Citimortgage, Inc. v Brown
2013 NY Slip Op 07148 [111 AD3d 593]
November 6, 2013
Appellate Division, Second Department
Published by New York State Law Reporting Bureau pursuant to Judiciary Law § 431.
As corrected through Wednesday, December 25, 2013


Citimortgage, Inc., Respondent,
v
Isaac Brown, Appellant, et al., Defendants.

[*1] Isaac Brown, Monroe, N.Y., appellant pro se.

Sweeney, Gallo, Reich & Bolz, LLP (Bryan Cave LLP, New York, N.Y. [Noah M. Weissman], of counsel), for respondent.

In an action to foreclose a mortgage, the defendant Isaac Brown appeals, as limited by his brief, from so much of an order of the Supreme Court, Orange County (Ecker, J.), dated October 31, 2011, as denied his motion, inter alia, in effect, pursuant to CPLR 5015 (a) (3) to vacate a judgment of foreclosure and sale of the same court (Owen, J.) dated January 14, 2009, entered upon his default in appearing or answering the complaint.

Ordered that the order is affirmed insofar as appealed from, with costs.

The appellant moved, inter alia, in effect, pursuant to CPLR 5015 (a) (3) to vacate a judgment of foreclosure and sale entered upon his default in appearing or answering the complaint, and, thereupon, to dismiss the complaint. The appellant argued that the instrument assigning the mortgage to the plaintiff was fraudulently executed and filed so that the plaintiff could commence this action. The Supreme Court denied the appellant's motion on the ground that he had made several prior applications to vacate the judgment of foreclosure and sale, and was collaterally estopped from seeking the same relief again. We affirm the order insofar as appealed from, but on grounds different from those relied upon by the Supreme Court.

The appellant did not demonstrate that the plaintiff engaged in the type of fraud or misconduct that would warrant vacatur of the judgment of foreclosure and sale pursuant to CPLR 5015 (a) (3) (see U.S. Bank N.A. v Allen, 102 AD3d 955 [2013]; US Bank N.A. v Tate, 102 AD3d 859 [2013]; Deutsche Bank Natl.
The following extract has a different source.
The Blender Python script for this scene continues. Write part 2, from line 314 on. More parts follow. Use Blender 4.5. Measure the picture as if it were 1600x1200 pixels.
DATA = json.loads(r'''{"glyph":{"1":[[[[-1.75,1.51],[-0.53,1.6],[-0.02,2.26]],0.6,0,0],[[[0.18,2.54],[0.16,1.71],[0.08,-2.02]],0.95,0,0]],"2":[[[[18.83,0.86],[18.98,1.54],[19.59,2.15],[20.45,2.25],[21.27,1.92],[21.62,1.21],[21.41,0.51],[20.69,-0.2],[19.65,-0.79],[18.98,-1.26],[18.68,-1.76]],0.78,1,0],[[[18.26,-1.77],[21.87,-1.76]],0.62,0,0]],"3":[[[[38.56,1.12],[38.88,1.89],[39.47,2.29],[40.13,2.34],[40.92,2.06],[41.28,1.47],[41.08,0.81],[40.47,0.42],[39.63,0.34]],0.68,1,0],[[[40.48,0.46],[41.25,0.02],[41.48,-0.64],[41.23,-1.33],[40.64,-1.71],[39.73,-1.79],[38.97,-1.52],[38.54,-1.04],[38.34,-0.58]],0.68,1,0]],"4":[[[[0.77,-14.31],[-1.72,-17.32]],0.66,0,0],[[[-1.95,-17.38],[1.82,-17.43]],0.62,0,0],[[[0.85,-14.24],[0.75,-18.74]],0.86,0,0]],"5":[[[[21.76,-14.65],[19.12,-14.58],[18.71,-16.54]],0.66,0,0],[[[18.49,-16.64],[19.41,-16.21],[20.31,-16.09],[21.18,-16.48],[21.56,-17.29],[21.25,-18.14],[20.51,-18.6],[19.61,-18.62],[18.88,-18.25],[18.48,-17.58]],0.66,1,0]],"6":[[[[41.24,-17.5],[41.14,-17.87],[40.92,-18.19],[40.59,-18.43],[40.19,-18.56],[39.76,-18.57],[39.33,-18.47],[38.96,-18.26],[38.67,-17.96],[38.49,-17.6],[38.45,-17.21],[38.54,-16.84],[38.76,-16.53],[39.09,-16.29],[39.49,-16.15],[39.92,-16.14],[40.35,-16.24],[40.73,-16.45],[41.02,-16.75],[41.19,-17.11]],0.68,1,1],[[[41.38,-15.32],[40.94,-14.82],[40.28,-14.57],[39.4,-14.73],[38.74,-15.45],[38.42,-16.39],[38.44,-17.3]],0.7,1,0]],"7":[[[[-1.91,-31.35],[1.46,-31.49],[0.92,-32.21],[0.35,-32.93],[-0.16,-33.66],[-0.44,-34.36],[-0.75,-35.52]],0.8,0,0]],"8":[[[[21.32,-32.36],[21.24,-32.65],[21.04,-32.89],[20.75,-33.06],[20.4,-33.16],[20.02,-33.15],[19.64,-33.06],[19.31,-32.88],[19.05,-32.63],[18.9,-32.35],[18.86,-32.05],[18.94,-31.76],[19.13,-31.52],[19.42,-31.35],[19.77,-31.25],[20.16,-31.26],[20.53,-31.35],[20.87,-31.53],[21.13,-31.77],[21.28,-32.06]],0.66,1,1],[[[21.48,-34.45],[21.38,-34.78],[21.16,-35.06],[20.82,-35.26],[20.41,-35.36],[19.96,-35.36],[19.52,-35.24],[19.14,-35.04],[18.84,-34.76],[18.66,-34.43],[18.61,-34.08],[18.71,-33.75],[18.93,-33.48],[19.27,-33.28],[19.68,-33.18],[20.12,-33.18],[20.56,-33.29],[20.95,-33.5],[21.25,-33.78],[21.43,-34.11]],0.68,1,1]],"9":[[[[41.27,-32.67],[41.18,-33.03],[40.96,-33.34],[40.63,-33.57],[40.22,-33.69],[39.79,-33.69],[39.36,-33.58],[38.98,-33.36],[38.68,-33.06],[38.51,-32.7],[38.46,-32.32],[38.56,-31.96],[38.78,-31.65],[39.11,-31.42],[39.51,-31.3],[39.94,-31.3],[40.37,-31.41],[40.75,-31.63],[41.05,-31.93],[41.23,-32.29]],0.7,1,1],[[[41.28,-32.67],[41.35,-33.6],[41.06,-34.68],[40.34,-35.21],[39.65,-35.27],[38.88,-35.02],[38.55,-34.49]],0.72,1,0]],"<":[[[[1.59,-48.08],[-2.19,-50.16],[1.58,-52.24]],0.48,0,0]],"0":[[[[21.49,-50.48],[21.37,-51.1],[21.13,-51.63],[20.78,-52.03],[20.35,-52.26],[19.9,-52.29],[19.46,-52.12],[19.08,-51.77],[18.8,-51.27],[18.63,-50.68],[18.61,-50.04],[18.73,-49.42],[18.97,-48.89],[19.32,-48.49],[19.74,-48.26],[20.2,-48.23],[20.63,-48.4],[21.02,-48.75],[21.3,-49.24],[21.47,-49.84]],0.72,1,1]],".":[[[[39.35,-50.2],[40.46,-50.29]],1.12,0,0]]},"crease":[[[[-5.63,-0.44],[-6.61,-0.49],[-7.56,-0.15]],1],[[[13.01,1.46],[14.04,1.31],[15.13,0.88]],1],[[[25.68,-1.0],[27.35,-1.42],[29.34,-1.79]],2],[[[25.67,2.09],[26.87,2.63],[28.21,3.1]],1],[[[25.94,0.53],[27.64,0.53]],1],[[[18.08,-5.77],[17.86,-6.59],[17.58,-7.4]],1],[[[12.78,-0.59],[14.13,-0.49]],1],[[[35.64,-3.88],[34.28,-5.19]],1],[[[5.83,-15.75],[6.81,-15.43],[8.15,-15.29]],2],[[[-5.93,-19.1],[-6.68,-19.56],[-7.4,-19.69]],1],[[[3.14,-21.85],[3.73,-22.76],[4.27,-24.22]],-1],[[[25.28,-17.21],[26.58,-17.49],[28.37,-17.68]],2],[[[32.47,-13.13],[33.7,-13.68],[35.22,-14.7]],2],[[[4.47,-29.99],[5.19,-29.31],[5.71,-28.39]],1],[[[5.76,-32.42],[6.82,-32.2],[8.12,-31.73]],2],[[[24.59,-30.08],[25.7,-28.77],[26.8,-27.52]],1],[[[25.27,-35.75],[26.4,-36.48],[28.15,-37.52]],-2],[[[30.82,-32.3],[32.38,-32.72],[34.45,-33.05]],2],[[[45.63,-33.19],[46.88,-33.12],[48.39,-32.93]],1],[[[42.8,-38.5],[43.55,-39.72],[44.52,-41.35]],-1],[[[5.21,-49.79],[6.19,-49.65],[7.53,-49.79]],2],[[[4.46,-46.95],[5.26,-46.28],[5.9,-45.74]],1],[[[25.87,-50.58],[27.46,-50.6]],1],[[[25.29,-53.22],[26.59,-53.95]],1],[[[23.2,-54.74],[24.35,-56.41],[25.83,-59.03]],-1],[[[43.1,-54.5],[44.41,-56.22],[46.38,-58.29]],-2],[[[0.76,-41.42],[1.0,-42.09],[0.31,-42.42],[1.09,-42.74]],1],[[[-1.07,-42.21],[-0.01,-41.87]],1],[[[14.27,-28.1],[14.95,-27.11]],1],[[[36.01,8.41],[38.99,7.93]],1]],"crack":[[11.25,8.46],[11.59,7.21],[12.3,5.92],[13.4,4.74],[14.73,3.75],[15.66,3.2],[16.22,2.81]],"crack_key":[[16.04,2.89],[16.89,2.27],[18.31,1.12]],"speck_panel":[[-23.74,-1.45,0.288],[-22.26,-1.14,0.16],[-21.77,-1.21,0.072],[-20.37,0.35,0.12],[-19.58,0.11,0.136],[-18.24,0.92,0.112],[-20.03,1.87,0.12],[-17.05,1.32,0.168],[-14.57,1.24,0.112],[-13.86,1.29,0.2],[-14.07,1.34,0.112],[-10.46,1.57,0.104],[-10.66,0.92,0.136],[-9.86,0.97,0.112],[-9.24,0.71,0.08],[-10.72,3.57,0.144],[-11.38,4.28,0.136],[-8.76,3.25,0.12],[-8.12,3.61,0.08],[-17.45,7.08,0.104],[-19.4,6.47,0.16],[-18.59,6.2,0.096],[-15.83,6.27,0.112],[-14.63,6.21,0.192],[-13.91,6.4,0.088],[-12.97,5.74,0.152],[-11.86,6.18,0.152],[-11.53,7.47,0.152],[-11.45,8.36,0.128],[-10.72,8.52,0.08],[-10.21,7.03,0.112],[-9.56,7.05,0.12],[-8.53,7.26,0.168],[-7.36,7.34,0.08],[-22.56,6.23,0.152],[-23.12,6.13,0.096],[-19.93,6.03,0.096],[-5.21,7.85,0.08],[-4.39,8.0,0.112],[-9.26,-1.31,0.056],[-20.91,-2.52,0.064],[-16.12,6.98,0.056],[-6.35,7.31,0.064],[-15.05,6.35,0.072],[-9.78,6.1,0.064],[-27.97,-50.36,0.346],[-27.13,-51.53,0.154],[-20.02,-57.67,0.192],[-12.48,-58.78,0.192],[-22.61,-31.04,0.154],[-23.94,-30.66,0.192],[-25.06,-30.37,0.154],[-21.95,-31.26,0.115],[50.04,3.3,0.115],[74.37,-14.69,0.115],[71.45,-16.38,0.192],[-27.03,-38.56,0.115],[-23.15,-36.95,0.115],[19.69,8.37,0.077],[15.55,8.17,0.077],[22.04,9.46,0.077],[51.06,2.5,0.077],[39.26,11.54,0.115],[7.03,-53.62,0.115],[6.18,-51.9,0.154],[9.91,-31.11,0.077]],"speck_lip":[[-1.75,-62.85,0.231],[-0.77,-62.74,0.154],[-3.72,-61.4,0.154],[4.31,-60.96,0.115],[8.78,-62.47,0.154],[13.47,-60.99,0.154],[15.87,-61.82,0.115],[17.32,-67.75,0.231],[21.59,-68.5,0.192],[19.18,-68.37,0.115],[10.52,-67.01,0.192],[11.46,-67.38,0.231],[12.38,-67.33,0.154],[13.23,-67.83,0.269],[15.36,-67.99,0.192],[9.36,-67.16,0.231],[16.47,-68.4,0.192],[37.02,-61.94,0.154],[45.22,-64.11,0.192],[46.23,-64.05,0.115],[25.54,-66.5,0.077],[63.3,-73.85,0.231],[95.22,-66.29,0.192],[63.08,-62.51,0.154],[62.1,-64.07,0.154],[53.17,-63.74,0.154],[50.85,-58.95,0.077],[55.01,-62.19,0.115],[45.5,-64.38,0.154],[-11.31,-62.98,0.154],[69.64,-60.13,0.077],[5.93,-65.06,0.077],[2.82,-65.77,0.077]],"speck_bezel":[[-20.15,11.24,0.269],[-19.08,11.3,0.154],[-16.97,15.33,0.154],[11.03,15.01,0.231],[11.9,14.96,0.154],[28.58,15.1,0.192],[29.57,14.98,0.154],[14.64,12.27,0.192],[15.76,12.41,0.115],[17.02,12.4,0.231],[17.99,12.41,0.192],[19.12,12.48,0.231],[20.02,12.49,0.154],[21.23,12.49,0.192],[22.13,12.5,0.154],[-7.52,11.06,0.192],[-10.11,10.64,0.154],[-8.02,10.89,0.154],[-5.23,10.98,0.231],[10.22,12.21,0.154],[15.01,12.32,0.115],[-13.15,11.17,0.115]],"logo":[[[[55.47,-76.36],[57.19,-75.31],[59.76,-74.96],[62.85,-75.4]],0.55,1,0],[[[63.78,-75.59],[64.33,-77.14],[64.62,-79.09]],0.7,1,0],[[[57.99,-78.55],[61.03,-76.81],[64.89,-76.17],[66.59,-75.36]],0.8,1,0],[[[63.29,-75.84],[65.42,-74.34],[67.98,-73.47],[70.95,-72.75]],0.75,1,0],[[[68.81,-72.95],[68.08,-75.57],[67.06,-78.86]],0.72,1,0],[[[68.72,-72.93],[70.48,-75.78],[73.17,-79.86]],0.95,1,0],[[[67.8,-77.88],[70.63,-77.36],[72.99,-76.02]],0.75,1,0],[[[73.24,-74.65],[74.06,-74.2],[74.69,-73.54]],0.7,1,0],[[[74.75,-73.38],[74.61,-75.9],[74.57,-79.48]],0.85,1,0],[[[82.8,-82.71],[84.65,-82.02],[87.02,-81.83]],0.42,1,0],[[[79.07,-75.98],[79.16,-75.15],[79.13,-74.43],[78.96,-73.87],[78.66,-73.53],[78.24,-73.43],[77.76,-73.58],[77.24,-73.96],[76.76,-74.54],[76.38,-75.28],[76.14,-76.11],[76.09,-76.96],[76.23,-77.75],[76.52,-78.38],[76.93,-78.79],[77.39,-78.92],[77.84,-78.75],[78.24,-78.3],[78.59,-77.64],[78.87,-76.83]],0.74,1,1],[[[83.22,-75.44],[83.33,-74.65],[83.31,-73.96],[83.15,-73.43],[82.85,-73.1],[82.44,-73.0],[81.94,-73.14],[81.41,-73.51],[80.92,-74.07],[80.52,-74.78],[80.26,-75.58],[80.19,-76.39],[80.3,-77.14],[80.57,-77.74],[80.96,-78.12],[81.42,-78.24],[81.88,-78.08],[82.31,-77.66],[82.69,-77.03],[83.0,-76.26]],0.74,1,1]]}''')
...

Trust Co. v Hunter, 100 AD3d 810 [2012]; Bank of N.Y. v Stradford, 55 AD3d 765, 766 [2008]). Moreover, the appellant failed to demonstrate that the invocation of a court's inherent power to vacate a judgment in the interest of substantial justice is warranted in this case (see Woodson v Mendon Leasing Corp., 100 NY2d 62, 68 [2003]; U.S. Bank N.A. v Slavinski, 78 AD3d 1167, 1168 [2010]). Accordingly, the Supreme Court properly denied the appellant's motion, inter alia, in effect, pursuant to CPLR 5015 (a) (3) to vacate the judgment of foreclosure and sale. Dillon, J.P., Lott, Austin and Hinds-Radix, JJ., concur.